> TO DO:
In the listing below, find the line with "RNG = np.random.default_rng(7)", then repeat exactly every line from the top through that one.

> GIVEN MATERIAL:
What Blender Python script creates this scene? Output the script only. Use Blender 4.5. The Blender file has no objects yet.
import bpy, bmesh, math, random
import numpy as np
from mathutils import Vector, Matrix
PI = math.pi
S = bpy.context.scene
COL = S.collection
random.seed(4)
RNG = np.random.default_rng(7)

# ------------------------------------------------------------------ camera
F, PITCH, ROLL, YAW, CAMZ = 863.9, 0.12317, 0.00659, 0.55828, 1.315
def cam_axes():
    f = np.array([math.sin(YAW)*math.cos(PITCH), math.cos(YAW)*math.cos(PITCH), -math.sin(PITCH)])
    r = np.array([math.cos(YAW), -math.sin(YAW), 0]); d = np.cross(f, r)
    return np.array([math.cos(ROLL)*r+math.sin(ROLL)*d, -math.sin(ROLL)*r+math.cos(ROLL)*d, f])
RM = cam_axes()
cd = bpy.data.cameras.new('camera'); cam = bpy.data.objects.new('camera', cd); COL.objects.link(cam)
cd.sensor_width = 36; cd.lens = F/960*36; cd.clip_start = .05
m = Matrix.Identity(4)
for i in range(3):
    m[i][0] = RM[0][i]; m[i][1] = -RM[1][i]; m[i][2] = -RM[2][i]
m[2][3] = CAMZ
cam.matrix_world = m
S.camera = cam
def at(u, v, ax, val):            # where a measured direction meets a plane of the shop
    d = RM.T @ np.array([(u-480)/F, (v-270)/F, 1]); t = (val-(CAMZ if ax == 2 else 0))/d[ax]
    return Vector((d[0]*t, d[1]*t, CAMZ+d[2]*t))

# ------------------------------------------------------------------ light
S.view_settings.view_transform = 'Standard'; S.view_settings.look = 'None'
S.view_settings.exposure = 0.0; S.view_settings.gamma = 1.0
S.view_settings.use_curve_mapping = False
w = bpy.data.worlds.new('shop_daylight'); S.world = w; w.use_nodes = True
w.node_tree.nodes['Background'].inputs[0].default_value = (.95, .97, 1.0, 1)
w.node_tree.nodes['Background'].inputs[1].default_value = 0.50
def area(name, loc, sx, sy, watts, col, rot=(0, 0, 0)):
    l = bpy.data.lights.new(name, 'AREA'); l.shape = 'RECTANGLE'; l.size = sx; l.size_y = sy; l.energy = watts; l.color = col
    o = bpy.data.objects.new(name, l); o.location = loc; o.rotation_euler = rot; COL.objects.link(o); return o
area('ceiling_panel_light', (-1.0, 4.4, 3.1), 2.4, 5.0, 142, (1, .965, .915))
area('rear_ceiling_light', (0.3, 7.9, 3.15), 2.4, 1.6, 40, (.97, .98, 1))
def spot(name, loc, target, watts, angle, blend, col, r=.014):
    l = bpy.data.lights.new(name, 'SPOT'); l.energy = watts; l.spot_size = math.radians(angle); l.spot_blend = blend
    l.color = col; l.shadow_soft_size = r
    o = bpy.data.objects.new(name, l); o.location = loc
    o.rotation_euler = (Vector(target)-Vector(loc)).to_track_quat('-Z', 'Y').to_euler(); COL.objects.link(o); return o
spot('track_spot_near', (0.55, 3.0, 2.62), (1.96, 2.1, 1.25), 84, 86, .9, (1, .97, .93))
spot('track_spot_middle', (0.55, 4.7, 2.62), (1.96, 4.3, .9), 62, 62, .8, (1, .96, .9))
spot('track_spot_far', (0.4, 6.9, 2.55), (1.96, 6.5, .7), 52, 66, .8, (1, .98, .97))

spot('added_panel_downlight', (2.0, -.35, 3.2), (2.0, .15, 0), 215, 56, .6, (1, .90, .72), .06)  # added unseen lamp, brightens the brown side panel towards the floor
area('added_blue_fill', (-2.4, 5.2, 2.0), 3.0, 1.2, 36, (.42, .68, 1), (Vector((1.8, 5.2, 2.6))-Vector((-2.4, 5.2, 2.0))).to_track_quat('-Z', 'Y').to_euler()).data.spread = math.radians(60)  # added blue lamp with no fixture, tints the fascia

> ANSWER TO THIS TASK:
What Blender Python script creates this scene? Output the script only. Use Blender 4.5. The Blender file has no objects yet.
import bpy, bmesh, math, random
import numpy as np
from mathutils import Vector, Matrix
PI = math.pi
S = bpy.context.scene
COL = S.collection
random.seed(4)
RNG = np.random.default_rng(7)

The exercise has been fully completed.